The other points seem solid. Thanks.

Carl said...

"Would you happen to know what the fraud rate per capita is in the other fields (both conventional psych and other sciences)?"

I linked above to a series of studies for conservative estimates of fraud, and evidence that they are indeed too conservative.

"Is the point here that parapsychologists are less willing to make accusations about fraud, which seems to tie into your last point?"

The Rhine Institute, the flagship parapsychology institution of its time, was rife with fraud (with the mentioned cases said to be only a selected subset of fraud cases) with the frauds not being named and shamed. If that is representative of the field, then the base rate of fraud is enough to explain any sexy results that cannot be replicated reliably by other researchers, or by outsiders.

One might argue that the Rhine could have been exceptional in two ways: it could have been more corrupt than the rest of the field, or it could have been more forthright in exposing corruption.

The "more corrupt" story suffers because of the sheer number of fraud cases.

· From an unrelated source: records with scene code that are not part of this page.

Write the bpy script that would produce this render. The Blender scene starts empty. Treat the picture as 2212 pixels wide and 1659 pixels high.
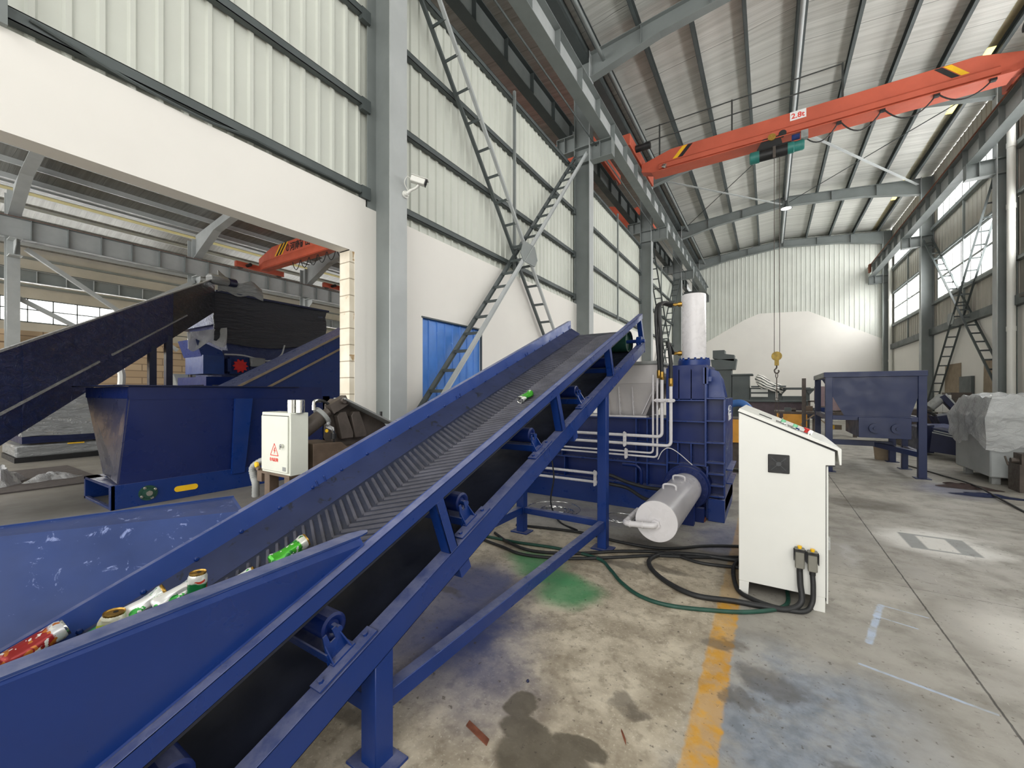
import bpy, math, random
from mathutils import Vector, Matrix
C = bpy.context.scene.collection
PI = math.pi
V = Vector
random.seed(7)
def lin(c):
    return tuple((x/255/12.92) if x <= 10 else (((x/255)+.055)/1.055)**2.4 for x in c) + (1.0,)

# ---------------------------------------------------------------- shader node helper
class NT:
    def __init__(s, name):
        s.m = bpy.data.materials.new(name); s.m.use_nodes = True
        s.t = s.m.node_tree; s.t.nodes.clear()
        s.out = s.t.nodes.new('ShaderNodeOutputMaterial')
        s._pos = None
    def n(s, typ, **kw):
        nd = s.t.nodes.new(typ)
        for k, v in kw.items(): setattr(nd, k, v)
        return nd
    def link(s, a, b): s.t.links.new(a, b)
    def put(s, sock, v):
        if isinstance(v, bpy.types.NodeSocket): s.link(v, sock)
        elif v is not None:
            if isinstance(v, tuple) and len(v) == 3 and sock.type == 'RGBA': v = v + (1,)
            sock.default_value = v
    def pos(s):
        if s._pos is None:
            g = s.n('ShaderNodeNewGeometry'); s._pos = g.outputs['Position']
            x = s.n('ShaderNodeSeparateXYZ'); s.link(s._pos, x.inputs[0]); s.xyz = x.outputs
        return s._pos
    def obj(s):
        return s.n('ShaderNodeTexCoord').outputs['Object']
    def math(s, op, a, b=None, c=None, clamp=False):
        nd = s.n('ShaderNodeMath', operation=op, use_clamp=clamp)
        s.put(nd.inputs[0], a); s.put(nd.inputs[1], b)
        if c is not None: s.put(nd.inputs[2], c)
        return nd.outputs[0]
    def mul(s, a, b): return s.math('MULTIPLY', a, b)
    def add(s, a, b): return s.math('ADD', a, b)
    def noise(s, scale, detail=3, rough=.55, vec=None, dist=0.0):
        nd = s.n('ShaderNodeTexNoise'); nd.inputs['Scale'].default_value = scale
        nd.inputs['Detail'].default_value = detail; nd.inputs['Roughness'].default_value = rough
        nd.inputs['Distortion'].default_value = dist
        s.link(vec if vec is not None else s.pos(), nd.inputs['Vector'])
        return nd.outputs['Fac']
    def scaled(s, sc, vec=None):
        nd = s.n('ShaderNodeVectorMath', operation='MULTIPLY')
        s.link(vec if vec is not None else s.pos(), nd.inputs[0]); nd.inputs[1].default_value = sc
        return nd.outputs[0]
    def rng(s, v, a, b, c=0.0, d=1.0, smooth=True):
        nd = s.n('ShaderNodeMapRange'); nd.interpolation_type = 'SMOOTHSTEP' if smooth else 'LINEAR'
        s.put(nd.inputs[0], v)
        for i, q in enumerate((a, b, c, d)): nd.inputs[i+1].default_value = q
        return nd.outputs[0]
    def mix(s, f, a, b, mode='MIX'):
        nd = s.n('ShaderNodeMix', data_type='RGBA', blend_type=mode)
        s.put(nd.inputs[0], f); s.put(nd.inputs[6], a); s.put(nd.inputs[7], b)
        return nd.outputs[2]
    def bump(s, h, strength=.2, dist=.01):
        nd = s.n('ShaderNodeBump'); nd.inputs['Strength'].default_value = strength; nd.inputs['Distance'].default_value = dist
        s.link(h, nd.inputs['Height']); return nd.outputs[0]
    def bsdf(s, color, rough=.5, metal=0.0, normal=None, spec=None, **kw):
        p = s.n('ShaderNodeBsdfPrincipled')
        s.put(p.inputs['Base Color'], color); s.put(p.inputs['Roughness'], rough); s.put(p.inputs['Metallic'], metal)
        if normal is not None: s.link(normal, p.inputs['Normal'])
        if spec is not None: p.inputs['Specular IOR Level'].default_value = spec
        for k, v in kw.items(): s.put(p.inputs[k.replace('_', ' ')], v)
        s.link(p.outputs[0], s.out.inputs[0]); return p

def paint(name, rgb, rough=.45, metal=0.0, var=.12, scale=6., bump=0.0, bscale=40., spec=None, wear=None, dust_sheen=0.0, wl=.66):
    """painted surface with slight tone variation; wear = a second colour in small scuffs"""
    t = NT(name); c = lin(rgb)
    nz = t.noise(scale, 4, .6)
    d = tuple(x*(1-var) for x in c[:3]); l = tuple(min(1, x*(1+var)) for x in c[:3])
    col = t.mix(t.rng(nz, .3, .7), d, l)
    if wear:
        w = t.noise(scale*5, 6, .7, dist=.6)
        col = t.mix(t.rng(w, wl, wl+.07), col, lin(wear))
    if dust_sheen:  # dust on upward faces, plus rail-top reflection put into the colour
        g = t.n('ShaderNodeNewGeometry'); sp = t.n('ShaderNodeSeparateXYZ'); t.link(g.outputs['True Normal'], sp.inputs[0])
        dm = t.mul(t.rng(sp.outputs[2], .75, .9), t.rng(t.noise(scale*4, 4, .65), .25, .7, dust_sheen*.35, dust_sheen))
        col = t.mix(dm, col, lin((150, 152, 172)))
    r = t.rng(t.noise(scale*2.2, 3), .3, .7, max(.05, rough-.08), min(1, rough+.08))
    nm = t.bump(t.noise(bscale, 3), bump, .004) if bump else None
    t.bsdf(col, r, metal, nm, spec)
    return t.m

# ---------------------------------------------------------------- mesh builder (world coordinates)
class MB:
    def __init__(s): s.v = []; s.f = []
    def add(s, vs, fs):
        b = len(s.v); s.v += [tuple(p) for p in vs]; s.f += [tuple(b+i for i in f) for f in fs]; return s
    def box(s, x0, x1, y0, y1, z0, z1):
        vs = [(x, y, z) for z in (z0, z1) for x, y in ((x0, y0), (x1, y0), (x1, y1), (x0, y1))]
        return s.add(vs, [(3, 2, 1, 0), (4, 5, 6, 7), (0, 1, 5, 4), (1, 2, 6, 5), (2, 3, 7, 6), (3, 0, 4, 7)])
    def obox(s, c, ax, ay, az):
        """box from centre and three half vectors"""
        c, ax, ay, az = V(c), V(ax), V(ay), V(az)
        vs = [c+i*ax+j*ay+k*az for k in (-1, 1) for i, j in ((-1, -1), (1, -1), (1, 1), (-1, 1))]
        fs = [(3, 2, 1, 0), (4, 5, 6, 7), (0, 1, 5, 4), (1, 2, 6, 5), (2, 3, 7, 6), (3, 0, 4, 7)]
        if ax.cross(ay).dot(az) < 0: fs = [f[::-1] for f in fs]
        return s.add(vs, fs)
    def bar(s, p0, p1, w, h, up=(0, 0, 1)):
        """rectangular bar; w across, h along 'up'"""
        p0, p1 = V(p0), V(p1); d = (p1-p0); L = d.length; d.normalize()
        u = V(up); sd = d.cross(u)
        if sd.length < 1e-5: sd = d.cross(V((1, 0, 0)))
        sd.normalize(); u = sd.cross(d)
        return s.obox((p0+p1)/2, d*L/2, sd*w/2, u*h/2)
    def prism(s, pts, vec):
        """closed polygon (3D points) extruded along vec"""
        pts = [V(p) for p in pts]; vec = V(vec); n = len(pts)
        nrm = V((0, 0, 0))
        for i in range(n): nrm += (pts[i]-pts[0]).cross(pts[(i+1) % n]-pts[0])
        if nrm.dot(vec) < 0: pts = pts[::-1]
        vs = pts+[p+vec for p in pts]
        fs = [tuple(range(n-1, -1, -1)), tuple(range(n, 2*n))]+[(i, (i+1) % n, (i+1) % n+n, i+n) for i in range(n)]
        return s.add(vs, fs)
    def plate(s, pts, th):
        pts = [V(p) for p in pts]; n = (pts[1]-pts[0]).cross(pts[2]-pts[0]).normalized()
        return s.prism([p-n*th/2 for p in pts], n*th)
    def ring(s, c, ax, r, seg):
        ax = V(ax).normalized(); a = ax.orthogonal().normalized(); b = ax.cross(a)
        return [V(c)+r*(math.cos(2*PI*i/seg)*a+math.sin(2*PI*i/seg)*b) for i in range(seg)]
    def cyl(s, p0, p1, r0, r1=None, seg=20):
        r1 = r0 if r1 is None else r1; p0, p1 = V(p0), V(p1)
        vs = s.ring(p0, p1-p0, r0, seg)+s.ring(p1, p1-p0, r1, seg)
        fs = [tuple(range(seg-1, -1, -1)), tuple(range(seg, 2*seg))]+[(i, (i+1) % seg, (i+1) % seg+seg, i+seg) for i in range(seg)]
        return s.add(vs, fs)
    def lathe(s, p, ax, prof, seg=24):
        """prof: list of (radius, distance along axis); r=0 ends close"""
        p, ax = V(p), V(ax).normalized(); vs = []; fs = []
        for r, d in prof: vs += s.ring(p+ax*d, ax, max(r, 1e-5), seg)
        for k in range(len(prof)-1):
            for i in range(seg): fs.append((k*seg+i, k*seg+(i+1) % seg, (k+1)*seg+(i+1) % seg, (k+1)*seg+i))
        fs += [tuple(range(seg-1, -1, -1)), tuple(range((len(prof)-1)*seg, len(prof)*seg))]
        return s.add(vs, fs)
    def pipe(s, p0, p1, r, t, seg=24):
        """hollow tube"""
        p0, p1 = V(p0), V(p1); ax = p1-p0
        rr = [s.ring(p0, ax, r, seg), s.ring(p1, ax, r, seg), s.ring(p1, ax, r-t, seg), s.ring(p0, ax, r-t, seg)]
        vs = sum(rr, []); fs = []
        for k in range(4):
            for i in range(seg):
                a, b = k*seg, ((k+1) % 4)*seg
                fs.append((a+i, a+(i+1) % seg, b+(i+1) % seg, b+i))
        return s.add(vs, fs)
    def tube(s, pts, r, seg=8, closed=False):
        pts = [V(p) for p in pts]; n = len(pts); rs = r if isinstance(r, (list, tuple)) else [r]*n
        tg = []
        for i in range(n):
            a = pts[(i-1) % n] if (closed or i > 0) else pts[i]; b = pts[(i+1) % n] if (closed or i < n-1) else pts[i]
            tg.append((b-a).normalized())
        nrm = tg[0].orthogonal().normalized(); vs = []; fs = []
        for i in range(n):
            nrm = (nrm-tg[i]*nrm.dot(tg[i]))
            nrm = nrm.normalized() if nrm.length > 1e-6 else tg[i].orthogonal().normalized()
            b = tg[i].cross(nrm)
            vs += [pts[i]+rs[i]*(math.cos(2*PI*k/seg)*nrm+math.sin(2*PI*k/seg)*b) for k in range(seg)]
        m = n if closed else n-1
        for i in range(m):
            for k in range(seg):
                j = (i+1) % n
                fs.append((i*seg+k, i*seg+(k+1) % seg, j*seg+(k+1) % seg, j*seg+k))
        if not closed: fs += [tuple(range(seg-1, -1, -1)), tuple(range((n-1)*seg, n*seg))]
        return s.add(vs, fs)
    def sphere(s, c, r, seg=16, rings=10, sc=(1, 1, 1)):
        vs = []; fs = []
        for j in range(rings+1):
            th = PI*j/rings
            for i in range(seg):
                ph = 2*PI*i/seg
                vs.append((c[0]+r*sc[0]*max(math.sin(th), 1e-4)*math.cos(ph), c[1]+r*sc[1]*max(math.sin(th), 1e-4)*math.sin(ph), c[2]+r*sc[2]*math.cos(th)))
        for j in range(rings):
            for i in range(seg): fs.append((j*seg+i, (j+1)*seg+i, (j+1)*seg+(i+1) % seg, j*seg+(i+1) % seg))
        return s.add(vs, fs)
    def grid(s, fn, nu, nv, th=0.0):
        """surface fn(u,v)->point, thickened along its normals"""
        P = [[V(fn(i/nu, j/nv)) for j in range(nv+1)] for i in range(nu+1)]
        idx = lambda i, j: i*(nv+1)+j
        top = [p for row in P for p in row]
        if th <= 0:
            return s.add(top, [(idx(i, j), idx(i+1, j), idx(i+1, j+1), idx(i, j+1)) for i in range(nu) for j in range(nv)])
        bot = []
        for i in range(nu+1):
            for j in range(nv+1):
                du = P[min(i+1, nu)][j]-P[max(i-1, 0)][j]; dv = P[i][min(j+1, nv)]-P[i][max(j-1, 0)]
                n = du.cross(dv); n = n.normalized() if n.length > 1e-9 else V((0, 0, 1))
                bot.append(P[i][j]-n*th)
        o = len(top); fs = []
        for i in range(nu):
            for j in range(nv):
                q = (idx(i, j), idx(i+1, j), idx(i+1, j+1), idx(i, j+1)); fs.append(q); fs.append(tuple(k+o for k in q[::-1]))
        e = [idx(i, 0) for i in range(nu+1)]+[idx(nu, j) for j in range(1, nv+1)]+[idx(i, nv) for i in range(nu-1, -1, -1)]+[idx(0, j) for j in range(nv-1, 0, -1)]
        for a, b in zip(e, e[1:]+e[:1]): fs.append((b, a, a+o, b+o))
        return s.add(top+bot, fs)
    def hexbolt(s, c, ax, r, h):
        ax = V(ax).normalized(); c = V(c)
        s.cyl(c, c+ax*h*.3, r*1.5, seg=12); return s.cyl(c+ax*h*.3, c+ax*h, r, seg=6)

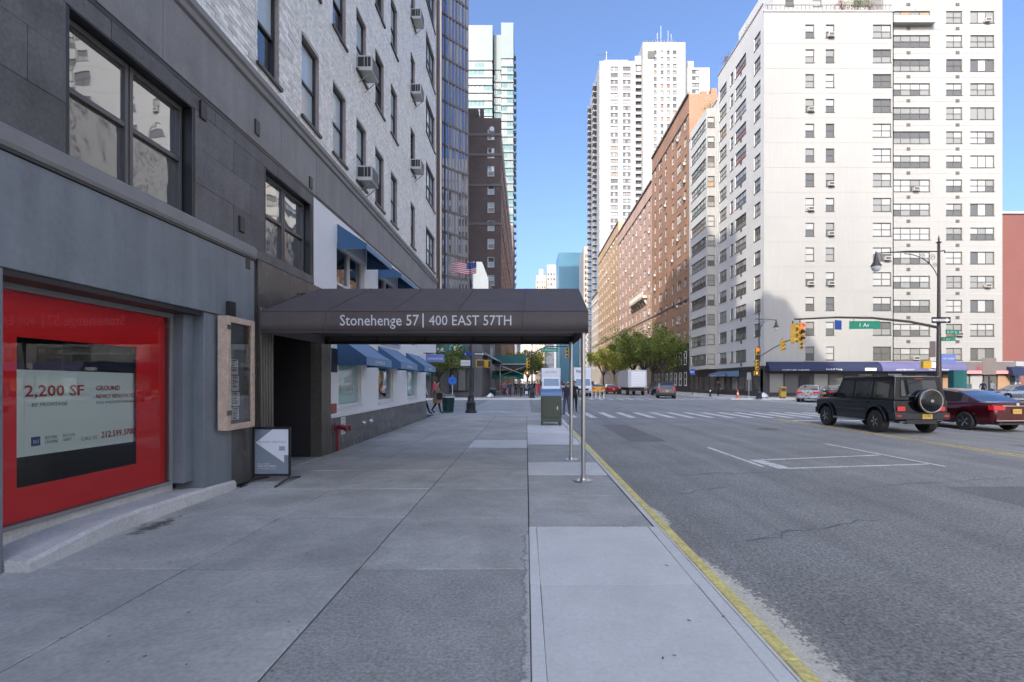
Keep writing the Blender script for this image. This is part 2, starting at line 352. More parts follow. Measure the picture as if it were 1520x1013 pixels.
m_rim = M('alloy_rim', (.42, .42, .43), .3, metal=1)
m_under = M('underbody', (.012, .012, .012), .8)
m_cglass = glass_op('car_glass', (.012, .014, .016), 1.8, tint=(.9, .95, 1))
m_tail = M('tail_light_red', (.55, .012, .02), .2, emit=.08, coat=.5)
m_head = M('head_light', (.7, .7, .72), .15)
m_plate = M('licence_plate_yellow', (.68, .42, .05), .5)
m_plast = M('black_trim', (.03, .03, .032), .45)
def paint(name, c, metal=.2, rough=.28): return M(name, c, rough, metal=metal, coat=.6, spec=.25, var=.03, vs=6)
m_skin = M('skin', (.42, .26, .19), .6); m_hair = M('hair', (.035, .022, .015), .7)
def cloth(name, c): return M(name, c, .9, var=.12, vs=12)
m_shoe = M('shoe', (.02, .02, .02), .6)
m_gcan = M('green_litter_bin', (.02, .06, .055), .5, var=.2, vs=5)
m_mailg = M('olive_green_paint', (.065, .075, .05), .45, var=.12, vs=4)
m_mailb = M('mailbox_blue_top', (.11, .21, .38), .35, var=.06, vs=3)
m_shed = M('shed_dark_green', (.01, .10, .10), .6, var=.1)
m_orange = M('orange_plastic', (.75, .13, .03), .5)
m_bag = M('white_plastic_bag', (.62, .64, .68), .4, bump=.6, bs=12)
# ------------------------------------------------------------------ ground, roads, pavements
ZR = -.10
struct(MB().poly([(-1500, -1500, -.13), (1500, -1500, -.13), (1500, 2500, -.13), (-1500, 2500, -.13)]).build('ground', m_asph2))
road = MB()
road.poly([(1.2, -60, ZR), (20.3, -60, ZR), (20.3, 700, ZR), (1.2, 700, ZR)])
road = struct(road.build('road', m_asph), 'worn dark asphalt carriageway of the wide street')
av = MB(); av.poly([(-150, 27, ZR-.004), (150, 27, ZR-.004), (150, 50, ZR-.004), (-150, 50, ZR-.004)])
struct(av.build('avenue', m_asph), 'crossing avenue of worn asphalt')
ZP = ZR+.004
def mark(name, pts, mt, z=ZP): return MB().poly([(x, y, z) for x, y in pts]).build(name, mt, road)
for k in range(22):                                     # zebra over the street
    x = 2.15+k*.955; mark('crosswalk_stripe', [(x, 24.4), (x+.34, 24.4), (x+.34, 28.6), (x, 28.6)], m_wp) if x < 19.8 else None
for k in range(19):
    x = 2.4+k*.98; mark('crosswalk_stripe', [(x, 49.0), (x+.34, 49.0), (x+.34, 52.4), (x, 52.4)], m_wp)
for k in range(19):
    y = 29.2+k*1.05; mark('crosswalk_stripe', [(-3.5, y), (.3, y), (.3, y+.38), (-3.5, y+.38)], m_wp)
for k in range(19):
    y = 29.2+k*1.05; mark('crosswalk_stripe', [(21.4, y), (24.9, y), (24.9, y+.38), (21.4, y+.38)], m_wp)
mark('stop_line', [(11.9, 22.3), (19.9, 22.3), (19.9, 22.75), (11.9, 22.75)], m_wp)
mark('stop_line', [(2.0, 54.2), (10.6, 54.2), (10.6, 54.6), (2.0, 54.6)], m_wp)
mark('centre_line', [(11.42, -10), (11.54, -10), (11.54, 23.6), (11.42, 23.6)], m_yp)
mark('centre_line', [(11.68, -10), (11.80, -10), (11.80, 23.6), (11.68, 23.6)], m_yp)
mark('centre_line', [(11.1, 54.5), (11.22, 54.5), (11.22, 400), (11.1, 400)], m_yp)
for k in range(3): mark('lane_dash', [(15.6, 2+k*8), (15.72, 2+k*8), (15.72, 4.8+k*8), (15.6, 4.8+k*8)], m_wp)
for k in range(30): mark('lane_dash', [(6.4, 58+k*9), (6.52, 58+k*9), (6.52, 61+k*9), (6.4, 61+k*9)], m_wp)
for k in range(30): mark('lane_dash', [(15.8, 58+k*9), (15.92, 58+k*9), (15.92, 61+k*9), (15.8, 61+k*9)], m_wp)
mark('parking_mark', [(4.80, 10.35), (4.90, 10.35), (4.86, 13.4), (4.76, 13.4)], m_wp)
mark('parking_mark', [(5.05, 10.1), (5.33, 10.1), (5.23, 11.25), (4.95, 11.25)], m_wp)
mark('parking_mark', [(5.2, 11.13), (8.35, 11.9), (8.35, 12.0), (5.2, 11.25)], m_wp, ZP+.004)
mark('parking_mark', [(5.33, 10.1), (8.5, 10.62), (8.5, 10.72), (5.33, 10.2)], m_wp)
mark('parking_mark', [(8.5, 10.3), (8.6, 10.3), (8.4, 14.1), (8.3, 14.1)], m_wp, ZP+.008)
# tar-filled cracks and a patched trench in the asphalt
for (x0, y0, x1, y1) in ((2.4, 5.5, 4.4, 6.4), (2.0, 7.6, 3.3, 8.4), (5.5, 3.2, 9.5, 4.4), (9.6, 6.0, 14.5, 7.7), (6.5, 16, 10.4, 17.5), (3.2, 3.1, 5.6, 3.5), (7.4, 4.6, 7.9, 7.4), (2.6, 9.4, 6.4, 10.0), (10.4, 9.0, 10.9, 13.5), (3.8, 12.5, 3.4, 19.0), (12.0, 3.5, 17, 5.0), (5.4, 8.3, 9.3, 9.2)):
    n = 14; a = []; b = []
    for i in range(n+1):
        t = i/n; x = x0+(x1-x0)*t+R.uniform(-.05, .05); y = y0+(y1-y0)*t+R.uniform(-.09, .09); w = R.uniform(.005, .02); vx = abs(x1-x0) > abs(y1-y0); a.append((x, y-w) if vx else (x-w, y)); b.append((x, y+w) if vx else (x+w, y))
    mark('tar_crack', a+b[::-1], m_asph2)
for (x0_, x1_, y0_, y1_) in ((6.9, 9.6, 6.2, 8.4), (3.0, 4.1, 14.6, 20.5), (13.2, 15.2, 9.2, 14.0)): mark('asphalt_patch', [(x0_, y0_), (x1_, y0_+.05), (x1_-.04, y1_), (x0_+.03, y1_-.04)], m_asph3, ZR+.0025)
for (mx_, my_) in ((8.9, 18.6), (14.1, 6.6), (6.1, 33.5), (12.5, 36)):
    mh = MB().lathe([(0, .008), (.34, .008), (.36, .002)], (mx_, my_, ZR), 26); mh.build('manhole_cover', m_iron, road)
# sand-coloured worn strip in the gutter, ragged edge of many small scraps
def scatter_mat(name, col, scale, soft=.12):
    """opaque where noise plus the vertex value 'cover' is high, clear elsewhere: scraps of material lying on a surface"""
    m = M(name, col, .9, var=.12, vs=9, fine=.25, fs=70); t = m.node_tree; L = t.links; b = t.nodes['Principled BSDF']
    at = nd(t, 'ShaderNodeAttribute'); at.attribute_name = 'cover'; geo = nd(t, 'ShaderNodeNewGeometry')
    n = nd(t, 'ShaderNodeTexNoise'); n.inputs['Scale'].default_value = scale; n.inputs['Detail'].default_value = 8; n.inputs['Roughness'].default_value = .75; L.new(geo.outputs['Position'], n.inputs['Vector'])
    a = nd(t, 'ShaderNodeMath', operation='ADD'); L.new(at.outputs['Fac'], a.inputs[0]); L.new(n.outputs['Fac'], a.inputs[1])
    r = nd(t, 'ShaderNodeMapRange'); r.inputs['From Min'].default_value = 1-soft/2; r.inputs['From Max'].default_value = 1+soft/2; L.new(a.outputs[0], r.inputs['Value']); L.new(r.outputs[0], b.inputs['Alpha'])
    return m
def cover_sheet(name, x0, x1, y0, y1, z, nx, ny, fn, mt, parent):
    b = MB(); cov = []
    for j in range(ny+1):
        for i in range(nx+1):
            x = x0+(x1-x0)*i/nx; y = y0+(y1-y0)*j/ny; b.v.append((x, y, z)); cov.append(fn(x, y))
    for j in range(ny):
        for i in range(nx): a = j*(nx+1)+i; b.f.append((a, a+1, a+nx+2, a+nx+1)); b.m.append(0)
    o = b.build(name, mt, parent); at = o.data.attributes.new('cover', 'FLOAT', 'POINT'); at.data.foreach_set('value', cov); return o
def sand_cov(x, y):
    d = x-1.64; w = .06
    if 2.0 < y < 5.0: w = .38*math.sin((y-1.9)/3.2*math.pi)**.7+.06
    elif 5.9 < y < 7.2: w = .22*math.sin((y-5.9)/1.3*math.pi)+.05
    return .80-.5*(d/w) if w > 0 else 0
q = cover_sheet('gutter_sand', 1.63, 2.25, 1.8, 9.0, ZR+.004, 16, 120, sand_cov, scatter_mat('gutter_sand', (.62, .58, .49), 22), road); q['kind'] = 'stuff'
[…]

If frauds were randomly distributed, it would be very surprising that so many appeared at that one institution if the base rate is low. That leaves the options that the Rhine Institute differentially attracted or encouraged fraud, and that it was more forthright than usual in exposing it.

The fact that numerous cases for fraud were sat on for decades, until referenced as part of an unusual article towards the end of the lab's history (which might just as well not have been published), and the structure of the laboratory (whereby Rhine was in a position to fire frauds beneath him like Levy, as opposed to many small laboratories which could be run by individual frauds) suggest that Rhine was more unusual in the revelations than fraud prevalence.


"data to suggest that the ratio of positions to parapsychologists is much lower than in other fields' position to researcher ratios?"

This is based on parapsychologists claiming as much, and the membership of their professional societies vs full-time positions.

M. R. said...

I see. Thanks for the clarification.